You can SEE the difference. When a discrete digital TV signal gets stopped or corrupted, you see missing square chunks or a frozen screen or blank.

When an analog signal is imperfect you see and hear increasing levels of static speckling and may see bleed-through as the tuner tries to decode two nearby signal frequencies, tuning in on one and tuning our others, but not being very successful.

Anonymous 0 Comments

I see a lot of discussion about multiplexing but the answers seem tangential to the original question.

For coaxial cable, interference is absolutely a concern especially from cellular bands that use the same frequencies. The cable had an outer sheath that looks like aluminum foil that provides shielding from interference. However outside energy can still sneak in from bad or unterminated connectors, among other things. This is called ingress noise.

A good cable tech will connect a test set at the curb to compare the signal at the curb to the energy coming from your house. If ingress noise is present, expect them to start replacing connectors, wallplates, etc.

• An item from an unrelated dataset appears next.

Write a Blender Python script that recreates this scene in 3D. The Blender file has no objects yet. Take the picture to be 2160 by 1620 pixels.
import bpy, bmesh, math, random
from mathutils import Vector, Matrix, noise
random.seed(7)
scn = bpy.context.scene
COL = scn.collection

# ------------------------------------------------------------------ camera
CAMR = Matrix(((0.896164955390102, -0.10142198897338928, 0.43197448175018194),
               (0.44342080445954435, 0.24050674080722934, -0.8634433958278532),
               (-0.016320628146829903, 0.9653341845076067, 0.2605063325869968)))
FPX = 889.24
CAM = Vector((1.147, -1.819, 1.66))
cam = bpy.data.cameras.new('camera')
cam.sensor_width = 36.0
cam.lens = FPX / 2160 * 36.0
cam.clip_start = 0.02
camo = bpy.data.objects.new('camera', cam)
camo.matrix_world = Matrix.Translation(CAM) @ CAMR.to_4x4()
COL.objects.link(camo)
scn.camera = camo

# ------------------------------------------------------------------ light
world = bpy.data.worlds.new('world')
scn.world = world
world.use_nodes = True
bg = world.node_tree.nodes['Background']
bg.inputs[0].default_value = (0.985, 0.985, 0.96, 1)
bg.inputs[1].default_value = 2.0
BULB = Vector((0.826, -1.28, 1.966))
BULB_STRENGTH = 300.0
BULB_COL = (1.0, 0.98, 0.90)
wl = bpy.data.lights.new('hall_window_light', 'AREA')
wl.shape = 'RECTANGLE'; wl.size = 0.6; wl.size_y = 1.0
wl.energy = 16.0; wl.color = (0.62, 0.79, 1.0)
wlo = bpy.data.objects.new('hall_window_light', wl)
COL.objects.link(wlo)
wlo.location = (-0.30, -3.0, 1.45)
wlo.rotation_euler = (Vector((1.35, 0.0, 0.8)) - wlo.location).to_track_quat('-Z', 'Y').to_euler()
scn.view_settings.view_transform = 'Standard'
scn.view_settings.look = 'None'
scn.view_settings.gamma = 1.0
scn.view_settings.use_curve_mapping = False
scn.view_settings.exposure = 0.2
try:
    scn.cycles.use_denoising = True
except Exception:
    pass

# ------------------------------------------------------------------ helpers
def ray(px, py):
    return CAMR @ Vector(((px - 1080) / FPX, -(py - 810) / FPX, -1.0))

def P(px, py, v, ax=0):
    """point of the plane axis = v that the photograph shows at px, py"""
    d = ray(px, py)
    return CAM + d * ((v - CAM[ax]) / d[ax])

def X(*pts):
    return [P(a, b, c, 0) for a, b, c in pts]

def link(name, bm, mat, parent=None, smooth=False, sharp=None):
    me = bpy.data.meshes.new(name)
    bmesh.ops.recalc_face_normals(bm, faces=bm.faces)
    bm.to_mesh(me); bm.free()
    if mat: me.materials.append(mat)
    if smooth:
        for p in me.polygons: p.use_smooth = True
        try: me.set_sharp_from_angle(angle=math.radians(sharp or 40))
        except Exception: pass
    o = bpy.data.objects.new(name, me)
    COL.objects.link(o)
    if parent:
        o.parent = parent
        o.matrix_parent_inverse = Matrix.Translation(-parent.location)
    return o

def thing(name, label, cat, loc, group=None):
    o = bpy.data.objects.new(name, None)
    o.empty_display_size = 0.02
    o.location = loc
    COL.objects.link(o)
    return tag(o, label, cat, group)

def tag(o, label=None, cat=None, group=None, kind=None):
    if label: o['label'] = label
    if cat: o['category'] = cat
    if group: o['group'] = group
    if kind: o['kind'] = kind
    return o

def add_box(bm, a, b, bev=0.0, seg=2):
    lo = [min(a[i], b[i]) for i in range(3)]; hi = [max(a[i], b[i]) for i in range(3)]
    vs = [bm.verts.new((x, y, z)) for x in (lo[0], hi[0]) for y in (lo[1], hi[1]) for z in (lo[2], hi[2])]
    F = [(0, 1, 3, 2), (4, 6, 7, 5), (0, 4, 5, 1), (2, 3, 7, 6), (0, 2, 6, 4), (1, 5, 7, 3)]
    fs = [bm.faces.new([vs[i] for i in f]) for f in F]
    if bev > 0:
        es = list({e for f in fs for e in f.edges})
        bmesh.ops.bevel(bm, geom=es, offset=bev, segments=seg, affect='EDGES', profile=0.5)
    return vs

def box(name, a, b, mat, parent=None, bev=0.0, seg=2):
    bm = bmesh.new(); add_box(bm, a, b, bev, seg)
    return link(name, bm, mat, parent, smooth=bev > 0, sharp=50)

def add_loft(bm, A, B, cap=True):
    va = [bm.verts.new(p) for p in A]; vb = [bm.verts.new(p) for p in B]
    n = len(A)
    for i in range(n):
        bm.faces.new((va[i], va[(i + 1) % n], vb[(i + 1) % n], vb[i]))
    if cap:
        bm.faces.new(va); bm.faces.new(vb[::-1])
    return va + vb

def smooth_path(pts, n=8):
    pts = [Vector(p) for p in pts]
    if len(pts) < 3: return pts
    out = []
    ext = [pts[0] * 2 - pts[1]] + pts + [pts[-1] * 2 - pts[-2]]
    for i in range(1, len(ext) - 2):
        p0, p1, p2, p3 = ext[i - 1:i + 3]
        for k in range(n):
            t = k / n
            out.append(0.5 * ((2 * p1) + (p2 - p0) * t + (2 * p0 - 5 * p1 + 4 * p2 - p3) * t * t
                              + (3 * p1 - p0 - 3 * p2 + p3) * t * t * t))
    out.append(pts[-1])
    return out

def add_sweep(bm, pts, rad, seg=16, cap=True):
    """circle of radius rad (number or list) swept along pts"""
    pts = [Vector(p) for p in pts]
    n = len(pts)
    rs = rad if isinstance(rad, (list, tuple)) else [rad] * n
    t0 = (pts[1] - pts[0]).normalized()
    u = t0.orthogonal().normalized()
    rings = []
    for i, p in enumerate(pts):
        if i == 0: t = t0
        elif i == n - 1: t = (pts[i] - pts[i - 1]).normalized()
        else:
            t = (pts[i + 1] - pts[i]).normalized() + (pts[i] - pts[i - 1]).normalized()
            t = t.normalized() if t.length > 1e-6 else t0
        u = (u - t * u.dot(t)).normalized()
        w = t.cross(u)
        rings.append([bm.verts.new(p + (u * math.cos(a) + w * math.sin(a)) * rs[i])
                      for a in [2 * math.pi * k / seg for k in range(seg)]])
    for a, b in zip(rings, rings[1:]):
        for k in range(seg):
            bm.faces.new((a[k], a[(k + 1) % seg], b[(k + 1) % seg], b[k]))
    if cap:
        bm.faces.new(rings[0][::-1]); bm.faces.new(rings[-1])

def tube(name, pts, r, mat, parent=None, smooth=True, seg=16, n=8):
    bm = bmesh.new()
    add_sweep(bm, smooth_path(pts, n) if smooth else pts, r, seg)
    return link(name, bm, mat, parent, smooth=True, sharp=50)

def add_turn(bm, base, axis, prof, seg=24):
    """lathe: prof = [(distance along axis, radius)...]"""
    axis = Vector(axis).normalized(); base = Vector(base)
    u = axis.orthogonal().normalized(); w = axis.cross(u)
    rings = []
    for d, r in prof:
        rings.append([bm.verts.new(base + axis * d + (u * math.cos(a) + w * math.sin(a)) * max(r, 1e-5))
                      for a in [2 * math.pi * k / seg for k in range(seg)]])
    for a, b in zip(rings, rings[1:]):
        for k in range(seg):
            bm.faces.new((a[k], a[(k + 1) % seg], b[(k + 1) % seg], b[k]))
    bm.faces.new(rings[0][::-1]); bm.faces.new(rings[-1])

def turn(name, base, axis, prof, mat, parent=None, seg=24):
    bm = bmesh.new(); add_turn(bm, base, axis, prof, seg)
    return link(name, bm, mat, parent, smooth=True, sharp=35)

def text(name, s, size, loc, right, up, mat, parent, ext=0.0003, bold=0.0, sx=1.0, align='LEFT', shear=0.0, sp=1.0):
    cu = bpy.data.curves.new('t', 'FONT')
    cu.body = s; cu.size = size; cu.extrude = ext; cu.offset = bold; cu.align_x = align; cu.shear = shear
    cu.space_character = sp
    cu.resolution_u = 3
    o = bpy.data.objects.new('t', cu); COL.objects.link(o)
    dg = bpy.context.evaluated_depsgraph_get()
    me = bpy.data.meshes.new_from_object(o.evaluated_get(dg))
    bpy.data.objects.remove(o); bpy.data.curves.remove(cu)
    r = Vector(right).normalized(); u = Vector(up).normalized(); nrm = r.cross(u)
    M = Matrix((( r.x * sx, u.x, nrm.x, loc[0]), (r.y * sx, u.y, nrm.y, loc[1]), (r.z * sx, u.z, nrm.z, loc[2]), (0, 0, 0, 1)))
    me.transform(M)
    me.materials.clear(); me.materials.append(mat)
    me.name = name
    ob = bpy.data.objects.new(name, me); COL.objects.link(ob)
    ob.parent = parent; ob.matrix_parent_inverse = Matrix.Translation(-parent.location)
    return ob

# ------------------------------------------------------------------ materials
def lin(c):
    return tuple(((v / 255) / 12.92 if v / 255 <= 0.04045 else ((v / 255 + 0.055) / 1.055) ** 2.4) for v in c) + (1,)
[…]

Also, the cable network can tolerate a fair amount of interference using a technique called Forward Error Correction. Basically extra redundant data is transmitted, and this extra data can correct a certain amount of bit errors from interference.

Anonymous 0 Comments

From what I remember (which may be not completely correct), when you’re dialing a number, you’re setting switches along a route to the destination number, and the phone provider sorts incoming traffic to the proper destination.

Anonymous 0 Comments

They do get interference. Look up ingress and egress for cable. The FCC is very strict about this and signal leaks are almost immediately taken care of

Anonymous 0 Comments

They can and do. Especially with the old analog lines. Now there is a lot more digital lines. Over the digital, the interference is ignored. But over analog some times you can hear someone else’s convo. Also, a strong enough radio signal can go over the phone line and be heard. For instance, a ham operator may be heard in a near by home over the phone when transmitting.

Anonymous 0 Comments

Eli5 answer: There is interference. But the content can be transformed into a format that is easier to send. Additionally the sent signal is processed to minimize the impact of the interference.

Anonymous 0 Comments

The answer is: they do.

That’s what phone calls have noise and why data needs error correction.

Anonymous 0 Comments

The interference part of your question.

Edit: Actually a different side of it to consider. The other answers already cover the signals interfering with each other.

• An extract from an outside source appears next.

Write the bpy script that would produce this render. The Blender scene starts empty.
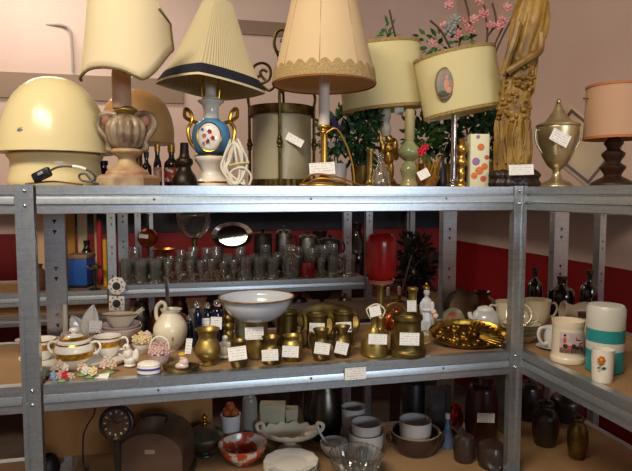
import bpy, bmesh, math, random
from mathutils import Vector, Matrix, noise
random.seed(7)
SC = bpy.context.scene; COL = SC.collection
# ---------------------------------------------------------------- camera and mapping
F = 560.0; TH = math.atan(42/F); CT, ST = math.cos(TH), math.sin(TH); CZ = 1.55
ZU, ZL, ZB = 1.568, 1.118, 0.768            # tops of the three shelf levels
A = (-.617, 1.238)                          # front corner of the shelving unit
D = (.974, .226); N = (-.226, .974)         # along the shelf, into the shelf
def dep(Y, z): return Y*CT + (CZ-z)*ST
def proj(X, Y, z):
    d = dep(Y, z); up = Y*ST + (z-CZ)*CT
    return 316 + F*X/d, 235.5 - F*up/d
def plane(u, v, z):
    yv = (235.5-v)/F; t = (z-CZ)/(-ST+yv*CT)
    return ((u-316)/F*t, (CT+yv*ST)*t, z)
def along(u, s, z, o=A):
    ax, ay = o[0]+N[0]*s, o[1]+N[1]*s; xv = (u-316)/F
    t = (xv*(ay*CT+(CZ-z)*ST)-ax)/(D[0]-xv*D[1]*CT)
    return (ax+D[0]*t, ay+D[1]*t, z)
def U(u, s): return along(u, s, ZU)
def L(u, s): return along(u, s, ZL)
def LV(u, v): return plane(u, v, ZL)
def B(u, s): return along(u, s, ZB)
def W(t, s, z=0): return (A[0]+D[0]*t+N[0]*s, A[1]+D[1]*t+N[1]*s, z)
# ---------------------------------------------------------------- materials
def lin(h):
    h = h.lstrip('#'); c = [int(h[i:i+2], 16)/255 for i in (0, 2, 4)]
    return tuple(x/12.92 if x <= .04045 else ((x+.055)/1.055)**2.4 for x in c)+(1,)
MATS = {}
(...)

There is a lot of interference.

Cracks in cable, bad connectors, faulty hardware and other issues can all lead to signal egress and ingress that can lead to interference with external RF signals from leakage and internal interference from outside sources getting in. These issues increase the amount of signal noise in the system, which essentially makes the signal dirty by reducing the amount of signal above the noise floor (SNR). It is maintained by technicians in the field and an office crew that monitors the plant for those and other issues. The long range work is done almost entirely on fiber-optic cable, but that still requires a lot of work. Fiber splicing is hard work that requires a clean room to prevent dust and other debris from getting inside of the splice and blocking or (even slightly) redirecting the light.

With a coax network, every piece of cable, connector, splitter, directional coupler, amplifier, mini-bridger, and literally any other piece of hardware can cause interference. Even electrical issues in homes can cause problems. I can’t tell you how many intermittent area outages I’ve seen that were caused by people using old electronics that were causing interference. Everything has to be perfect, because there is just so much on these networks.

Basically, it’s done with a lot of work. A lot.

The other answers regarding multiplexing and the like should explain the parts that I would have to Google.